I'm sitting in the airport at Birmingham; everybody around me in the cafe is either on their cell phones or at their laptops. I'm reading (with my laptop open and my cell phone on the table) DJ Spooky's description in RHYTHM SCIENCE of sitting in the airport suspended between Frankfurt and New York.
But it's not the metaness of the moment that strikes me. Putting my airline ticket stub in the book as a place holder (what else are they good for?), I page back to the passage in which I discovered that I knew Spooky's parents. His father was a Dean at Howard University's Law School. Used to see him around DC -- But it was his mother I saw all the time. If you walked down Connecticut Avenue any day during my years in the city, you could see a large sign on a townhouse turned into a store that read "Toast and Strawberries." It was an eye-catching sign, a sort of neo-hippie script that seemed a holdover from an earlier age of warmth and innocence. I had been in the store many times with a succession of friends, and remember well the friendly greetings from the woman who owned the shop.

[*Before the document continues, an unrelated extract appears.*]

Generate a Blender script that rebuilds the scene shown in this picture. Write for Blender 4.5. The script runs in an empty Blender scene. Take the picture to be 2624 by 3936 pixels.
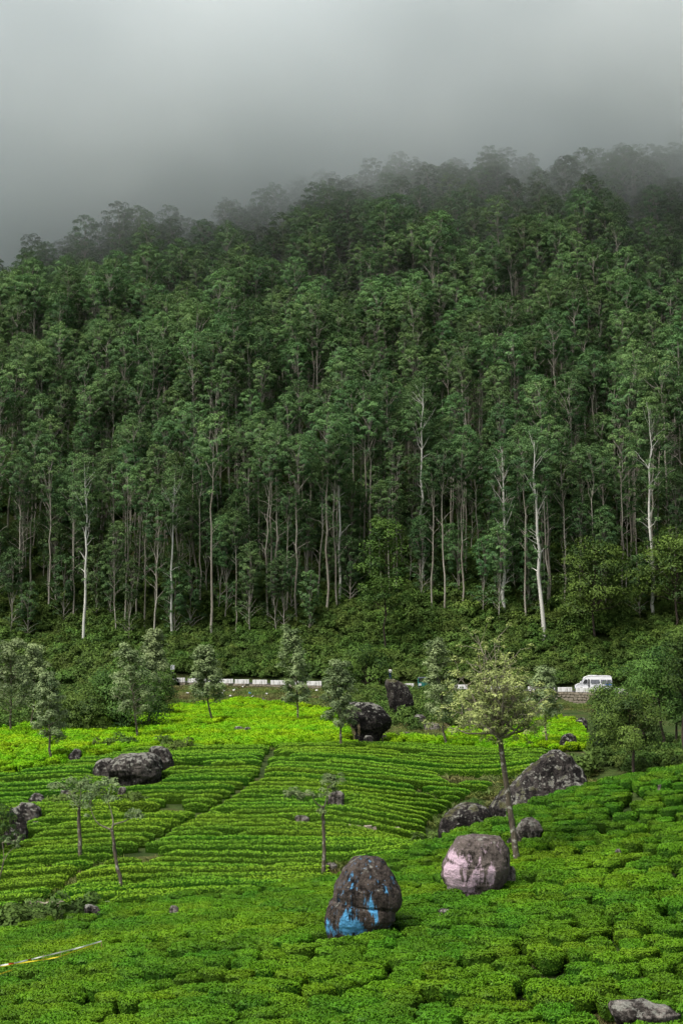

Spooky (AKA Paul D. Miller) describes himself as a product of DC -- and he is -- his work is exactly the sort of eclectic, cross-cultural bricolage that the city produces as second-nature. This is a kid who came of age during the "Go Go" explosion of bands like EU , the Junk Yard Band (not the one that got famous on radio -- but its predecessor, a group of talented kids playing on plastic tubs), Chuck Brown and the Soul Searchers . . . a time that coincided exactly with the rise to prominence of Sweet Honey in the Rock. Just after the time when Donald Byrd and a band he formed out of his Howard students had a hit with a song about Rock Creek Park. Byrd had been a student once of Spooky's father (which doesn't prevent Spooky from spelling Byrd's name incorrectly in his book). The time of Spooky's coming of age was the time of DC's punk scene as well, with bands like Fugazzi and Bad Brains thrashing their way across the landscape. Bad Brains were about the first black punk band anybody saw, and anybody outside DC was still surprised by their mere existence, let alone their frantic speed soul. Spooky and I were in many of the same audiences at places like the 930 Club back when it was still in the 930 building. Just up the street a ways from Connecticut and Q, where Spooky mostly grew up amid the raga kids, punk kids and skateboard kids he remembers at Dupont Circle (these are, as anybody from the city would recognize, daytime memories of the Circle), C.J. Hall was living then just off Florida Avenue in a building that also housed members of Bad Brains. One of the Brains also worked with the Reggae group Black Uhuru -- It was that kind of time -- Going to see C.J., you'd run into rastas and punks in the hallway -- all of this just a few blocks from Toast & Strawberries -- In my last days in DC, Spooky probably walked past Anna and me as we rounded the corner on our first date.
Is this what Spooky means by "demographic nostalgia"?
But then I'm interrupted by the voice of Lester Bowie in my earphones. "All aboard for Duffvipels -- All aboard!"